Claim that India has fared much better than Africa???.  India has the fifth highest poverty rate in the world. 

=======================

INDIA, which has lagged well behind Africa in economic reform, has nevertheless fared much better. Most Indian reforms occurred well before the spurt in GDP growth from 6% to 9%. British academic James Manor says that thoughtful people in Ghana and South Africa have asked him “How do the Indians do it? They have liberalised less than we have, but they have higher growth rates — and plenty of social stability.”

Let me attempt an answer. Economic success depends not just on economic reform but on institutional strength and historical skills — what economists call ‘initial conditions’. India and China are historical superpowers that accounted for 70% of world industrial production before the Industrial Revolution.


They declined during 300 years of western colonialism, but are now clawing themselves back to their initial high position. Indian bankers and traders in the 17th century were bigger than the East India Company.

obert Clive thought that Murshidabad, which he entered after the Battle of Plassey, was richer than London in his time. Shajahan had the money and skills to build the Taj Mahal: his European contemporaries did not.

Seen in this light, the decline of India and China in the last 300 years was a temporary blip. Africa and Latin America will find it difficult to replicate the growth spurt in China and India because of very different initial conditions.

Lumping nations of Africa and Asia together into something called ‘developing countries’ is a political gimmick. In Africa, most agriculture was still slash-and-burn cultivation as recently as the 1970s. But most of Asia moved from slash-and-burn to permanent cultivation 3,000 years ago.


This provided leisure and opportunity for the ruling classes to develop considerable engineering and other skills. The exploited peasantry of 3,000 years also developed a cornucopia of skills and innovative techniques for survival. Africans emerging from slash-and-burn cultivators lack such skills: their economy had no markets or mercantile skills. Indians are not inherently superior in any way.

This is proved dramatically in India's tribal areas, which have just evolved from shifting to permanent cultivation. As in Africa, Indian tribal belts lack skills and mercantile attitudes. Plainsmen can easily dupe tribals into giving up their land.

The whole of Africa is not historically disadvantaged. Ancient agricultural countries like Egypt, Tunisia and Algeria are fully on par with India in growth potential, and in fact, are much richer than India today. But sub-Saharan Africa is disadvantaged compared to both India and Egypt. Progress in Indian tribal belts has been as difficult as in Africa. It is said that if a village committee in a tribal area has 11 tribals and one non-tribal, the non-tribal will dominate all decisionmaking: he alone will have the skills and resources.

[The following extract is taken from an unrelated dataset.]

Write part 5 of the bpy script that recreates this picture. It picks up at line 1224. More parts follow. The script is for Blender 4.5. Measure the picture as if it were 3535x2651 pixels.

It will take a couple of generations of good education and skill-building to close the gap. Many African countries are ahead of India in literacy. But they lag behind in institutional strength: many have been ruled and ruined by thugs.

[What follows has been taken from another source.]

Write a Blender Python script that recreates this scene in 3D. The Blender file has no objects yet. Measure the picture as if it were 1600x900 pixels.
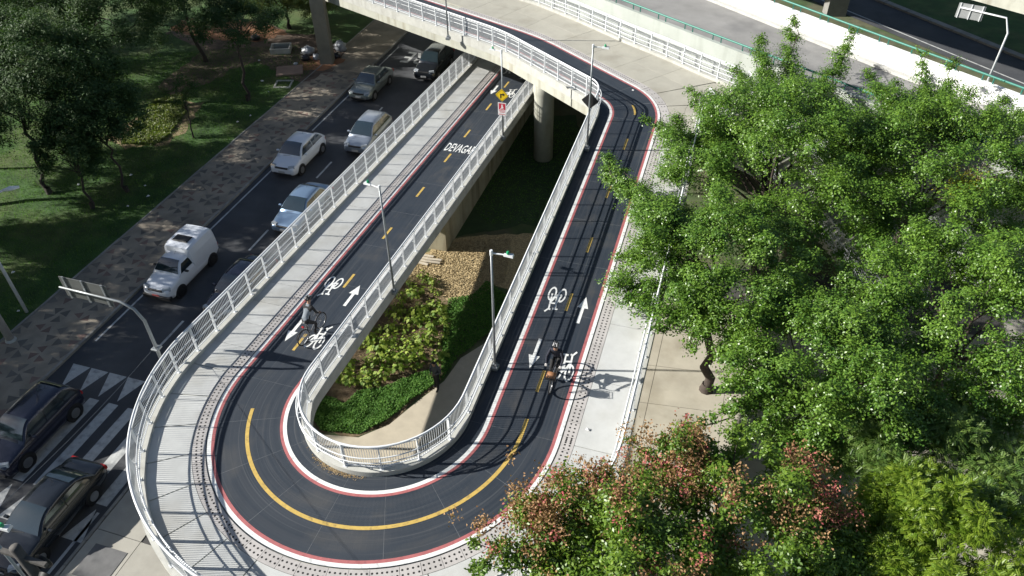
import bpy, math, random
import numpy as np
from mathutils import Vector, Matrix, noise

random.seed(7); RNG = np.random.default_rng(7)
SC = bpy.context.scene
COL = SC.collection

# ------------------------------------------------------------------ camera
CAM_Z = 24.0
FPX, PITCH, YAW, ROLL = 1189.184, math.radians(40.3634), math.radians(17.4977), math.radians(-0.60087)
_F = Vector((-math.sin(YAW)*math.cos(PITCH), math.cos(YAW)*math.cos(PITCH), -math.sin(PITCH)))
_R = Vector((math.cos(YAW), math.sin(YAW), 0)); _U = _R.cross(_F)
_X = math.cos(ROLL)*_R + math.sin(ROLL)*_U; _Y = -math.sin(ROLL)*_R + math.cos(ROLL)*_U
cd = bpy.data.cameras.new('camera'); cam = bpy.data.objects.new('camera', cd); COL.objects.link(cam)
cam.matrix_world = Matrix(((_X.x, _Y.x, -_F.x, 0), (_X.y, _Y.y, -_F.y, 0), (_X.z, _Y.z, -_F.z, CAM_Z), (0, 0, 0, 1)))
cd.sensor_width = 36; cd.lens = FPX/1600*36; cd.clip_end = 2000; cd.clip_start = .1
SC.camera = cam

# ------------------------------------------------------------------ light
SUN_AZ, SUN_EL = math.radians(14.5), math.radians(27.2)      # shadows fall along +x, a little +y
w = bpy.data.worlds.new('World'); SC.world = w; w.use_nodes = True
nt = w.node_tree; nt.nodes.clear()
sky = nt.nodes.new('ShaderNodeTexSky'); sky.sky_type = 'NISHITA'; sky.sun_disc = False
sky.sun_elevation = SUN_EL; sky.sun_rotation = math.radians(270) - SUN_AZ
sky.air_density = 1.0; sky.dust_density = 1.0
bgn = nt.nodes.new('ShaderNodeBackground'); bgn.inputs[1].default_value = 0.050
wo = nt.nodes.new('ShaderNodeOutputWorld'); nt.links.new(sky.outputs[0], bgn.inputs[0]); nt.links.new(bgn.outputs[0], wo.inputs[0])
sl = bpy.data.lights.new('sun', 'SUN'); sl.energy = 5.0; sl.angle = math.radians(.5); sl.color = (1, .965, .90)
sun = bpy.data.objects.new('sun', sl); COL.objects.link(sun)
sd = Vector((math.cos(SUN_AZ)*math.cos(SUN_EL), math.sin(SUN_AZ)*math.cos(SUN_EL), -math.sin(SUN_EL)))
sun.rotation_euler = sd.to_track_quat('-Z', 'Y').to_euler(); sun.location = (-60, -20, 60)
vs = SC.view_settings; vs.view_transform = 'Standard'; vs.look = 'None'; vs.exposure = 0.95; vs.gamma = 1
SC.cycles.max_bounces = 6; SC.cycles.diffuse_bounces = 3; SC.cycles.glossy_bounces = 3; SC.cycles.transmission_bounces = 4
SC.cycles.transparent_max_bounces = 6; SC.cycles.use_denoising = True

def at(px, py, z):
    """photo pixel (1600x900) -> world point at height z"""
    d = _F + ((px-800)/FPX)*_X - ((py-450)/FPX)*_Y
    t = (z-CAM_Z)/d.z
    return Vector((d.x*t, d.y*t, z))

# ------------------------------------------------------------------ materials
MATS = {}
def mat(name, col, rough=.6, var=.12, scale=2.0, bump=0.0, bscale=30.0, metal=0.0, spec=.5, coat=0.0, orand=0.0,
        col2=None, c2scale=1.0, c2lo=.45, c2hi=.65, coord='pos', detail=5, zst=1.0):
    if name in MATS: return MATS[name]
    m = bpy.data.materials.new(name); m.use_nodes = True; t = m.node_tree; N = t.nodes; L = t.links
    b = N['Principled BSDF']; b.inputs['Roughness'].default_value = rough; b.inputs['Metallic'].default_value = metal
    b.inputs['Specular IOR Level'].default_value = spec; b.inputs['Coat Weight'].default_value = coat; b.inputs['Coat Roughness'].default_value = .06
    if coord == 'pos': g = N.new('ShaderNodeNewGeometry').outputs['Position']
    elif coord == 'uv': g = N.new('ShaderNodeTexCoord').outputs['UV']
    else: g = N.new('ShaderNodeTexCoord').outputs['Object']
    base = N.new('ShaderNodeRGB'); base.outputs[0].default_value = (*col, 1); out = base.outputs[0]
    if col2:
        n2 = N.new('ShaderNodeTexNoise'); n2.inputs['Scale'].default_value = c2scale; n2.inputs['Detail'].default_value = 6; mpz = N.new('ShaderNodeMapping'); mpz.inputs['Scale'].default_value = (1, 1, zst); L.new(g, mpz.inputs[0]); L.new(mpz.outputs[0], n2.inputs['Vector'])
        r2 = N.new('ShaderNodeMapRange'); r2.inputs[1].default_value = c2lo; r2.inputs[2].default_value = c2hi; L.new(n2.outputs['Fac'], r2.inputs[0])
        mx = N.new('ShaderNodeMix'); mx.data_type = 'RGBA'; L.new(r2.outputs[0], mx.inputs[0]); L.new(out, mx.inputs[6]); mx.inputs[7].default_value = (*col2, 1); out = mx.outputs[2]
    if var > 0:
        n = N.new('ShaderNodeTexNoise'); n.inputs['Scale'].default_value = scale; n.inputs['Detail'].default_value = detail; n.inputs['Roughness'].default_value = .65; L.new(g, n.inputs['Vector'])
        r = N.new('ShaderNodeMapRange'); r.inputs[1].default_value = .3; r.inputs[2].default_value = .7; r.inputs[3].default_value = 1-var; r.inputs[4].default_value = 1+var; L.new(n.outputs['Fac'], r.inputs[0])
        h = N.new('ShaderNodeVectorMath'); h.operation = 'SCALE'; L.new(out, h.inputs[0]); L.new(r.outputs[0], h.inputs['Scale']); out = h.outputs[0]
    if orand > 0:
        oi = N.new('ShaderNodeObjectInfo'); r = N.new('ShaderNodeMapRange'); r.inputs[3].default_value = 1-orand; r.inputs[4].default_value = 1+orand; L.new(oi.outputs['Random'], r.inputs[0])
        h = N.new('ShaderNodeVectorMath'); h.operation = 'SCALE'; L.new(out, h.inputs[0]); L.new(r.outputs[0], h.inputs['Scale']); out = h.outputs[0]
    L.new(out, b.inputs['Base Color'])
    if bump > 0:
        n = N.new('ShaderNodeTexNoise'); n.inputs['Scale'].default_value = bscale; n.inputs['Detail'].default_value = 4; L.new(g, n.inputs['Vector'])
        bp = N.new('ShaderNodeBump'); bp.inputs['Strength'].default_value = bump; bp.inputs['Distance'].default_value = .02; L.new(n.outputs['Fac'], bp.inputs['Height']); L.new(bp.outputs[0], b.inputs['Normal'])
    MATS[name] = m; return m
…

The Nehruvian era was one of chronic economic underperformance. But it was also an era when institutional strength developed — democracy, independent judiciary, limits on arbitrary state action, high quality varsities and technical institutes.

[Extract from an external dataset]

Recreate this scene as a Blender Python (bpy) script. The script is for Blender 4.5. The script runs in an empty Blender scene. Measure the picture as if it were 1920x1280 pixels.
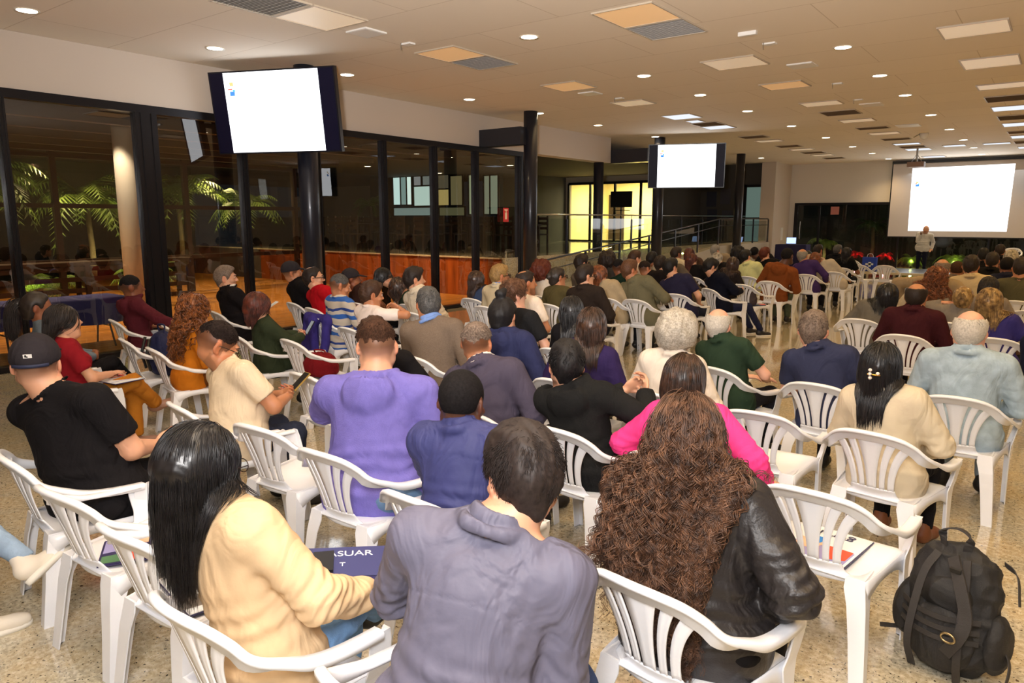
import bpy, math, random
import numpy as np
from mathutils import Vector, Matrix

# ------------------------------------------------------------------ camera, world, light, exposure
SC = bpy.context.scene
COL = SC.collection
CAMH = 1.9
FPX = 1350.0
PITCH = math.atan(229 / FPX)
YAW = math.atan(1040 / math.hypot(FPX, 229))
PI = math.pi
cam_d = bpy.data.cameras.new('camera')
cam_d.sensor_width = 36.0
cam_d.lens = 36.0 * FPX / 1920.0
cam_d.clip_start = 0.05
cam_d.clip_end = 200
cam = bpy.data.objects.new('camera', cam_d)
COL.objects.link(cam)
cam.location = (0, 0, CAMH)
cam.rotation_euler = (PI / 2 - PITCH, 0, YAW)
SC.camera = cam
CF = np.array([-math.sin(YAW) * math.cos(PITCH), math.cos(YAW) * math.cos(PITCH), -math.sin(PITCH)])
CR = np.array([math.cos(YAW), math.sin(YAW), 0.0])
CU = np.cross(CR, CF)

def at_y(u, v, Y):
    d = CF + CR * (u - 960) / FPX - CU * (v - 640) / FPX
    return d * (Y / d[1]) + np.array([0, 0, CAMH])

def at_z(u, v, z):
    d = CF + CR * (u - 960) / FPX - CU * (v - 640) / FPX
    return d * ((z - CAMH) / d[2]) + np.array([0, 0, CAMH])

SC.view_settings.view_transform = 'Standard'
SC.view_settings.look = 'None'
SC.view_settings.gamma = 1.0
SC.view_settings.use_curve_mapping = False
SC.view_settings.exposure = 0.16

W = bpy.data.worlds.new('night')
SC.world = W
W.use_nodes = True
W.node_tree.nodes['Background'].inputs[0].default_value = (0.02, 0.025, 0.035, 1)
W.node_tree.nodes['Background'].inputs[1].default_value = 0.35

def light(kind, name, loc, energy, color=(1, 1, 1), target=None, **kw):
    d = bpy.data.lights.new(name, kind)
    d.energy = energy
    d.color = color
    for k, v in kw.items():
        setattr(d, k, v)
    o = bpy.data.objects.new(name, d)
    COL.objects.link(o)
    o.location = loc
    if target is not None:
        v = Vector(target) - Vector(loc)
        o.rotation_euler = v.to_track_quat('-Z', 'Y').to_euler()
    return o

CEIL = 4.155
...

THE private sector remained vibrant even when the state dominated the commanding heights of the economy. Businessmen who survived the licence-permit raj developed such skills of functioning in difficult conditions that they were able to skyrocket once they were liberated from the shackles of industrial and import licensing.

Most African and Latin American countries lack not only institutional strength but India’s scale economies, too. India has a thin upper crust of world class innovators and managers, overlying a huge poorly educated and skilled mass. But an upper crust of 1% in India means 12 million people, enough to spark an economic miracle. No African or Latin American country can produce 500,000 engineers a year, as India does. Of these 500,000, half are substandard, but a quarter are usable and another quar ..


Economic reform in Africa was driven mainly by donors of aid, and resisted stiffly by local elites. So, much political effort went into sabotaging rather than embracing reform. In India, however, Narasimha Rao was serious about reform. This ownership of reform meant the pace was gradual and erratic, but reform was nevertheless home grown. The early success of industrial and trade reform gave reform a good name, and made it irreversible.

Narasimha Rao implemented radical reforms although he lacked a parliamentary majority, and faced opposition parties swearing to reverse the reforms when they came to power. This showed immense institutional strength on India's part.

Donor-driven reform in Africa was wholesale, creating a host of losers outnumbering winners. This gave reform a bad name. By contrast, Indian politicians sought liberalisation that minimised losers.

But Rao followed political democratic priorities, not those of foreign economists. He focused on areas where he could get quick gains while creating few losers — abolishing industrial licensing and monopolies clearance, reducing import duties gradually, moving to a market determined exchange rate that eventually killed the black market in foreign exchange.

The World Bank later concluded that its own policies in Africa and Latin America had been wrong in seeking wholesale reforms across the board: instead it should have focused on removing just the binding constraints. This was close to the policy Rao followed, not through academic research but because it flowed from the institutional imperatives of democracy.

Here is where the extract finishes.